If approved by town meeting, and ultimately passed by the state legislature, holders of town offices could be considered for the corner office. Both that and the residency requirement came up as impediments during the ongoing search for a new town manager.
Another part of that town manager job description also may become a thing of the past: its use of the word "his."
Article 30 of the draft warrant asks residents to send to Boston a home rule petition to make the charter gender neutral. That would eliminate the use of gender-specific pronouns, replace the term "chairman" with "chair" and formally change the Select Board's title from "Board of Selectmen," an appellation the board stopped using years ago.
A third potential ask for special legislation would see whether the town wants to petition Boston to raise the number of wine and malt licenses allocated to the town.
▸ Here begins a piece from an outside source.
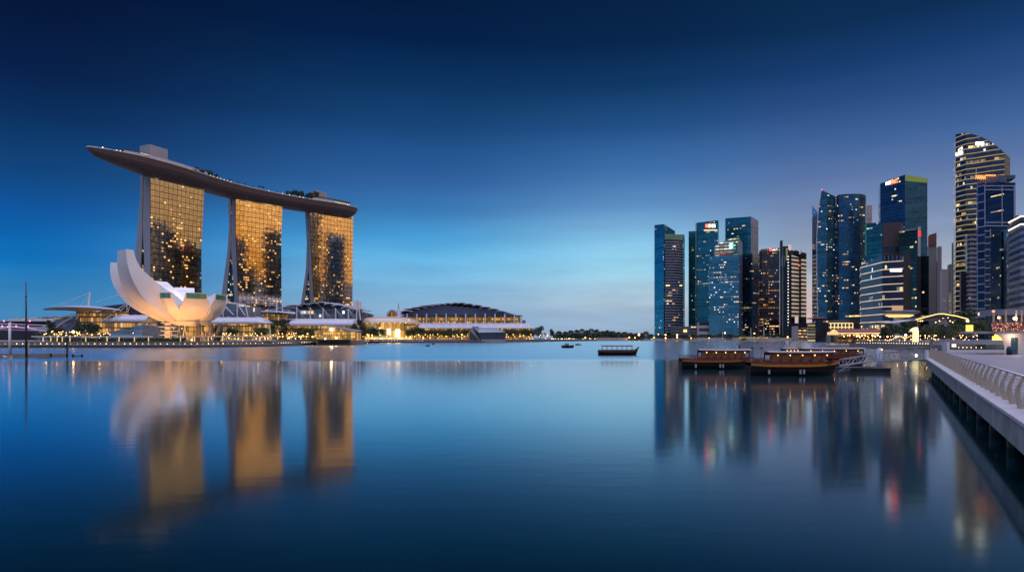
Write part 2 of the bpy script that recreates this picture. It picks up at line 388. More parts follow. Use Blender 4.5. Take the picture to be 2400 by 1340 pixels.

Blanchard explained that licenses are based on a municipality's population, and Williamstown currently has granted its limit of licenses to businesses that sell alcohol for consumption off site. The local non-profit that recently purchased the Store at Five Corners in South Williamstown is asking for town action that would enable the store to obtain a license, which it had in prior iterations; subsequent to its closure in 2020, the Select Board issued a license to a new store planned on Water Street.
Blanchard did not present the Select Board with a completed warrant article but mentioned that the commonwealth's Alcoholic Beverages Control Commission tends to look favorably on home-rule petitions that attach specific addresses to requests for "extra" licenses.
That raised fairness concerns for a couple of members of the board who, while supportive generally of the idea of seeking more licenses, asked whether the town should be giving special consideration to a particular operation.
In the end, the board agreed to authorize Blanchard to draft warrant article language and bring it back for the April 11 meeting.
This story was changed on Wednesday morning to correct a quote from Select Board member Hugh Daley from Monday's meeting.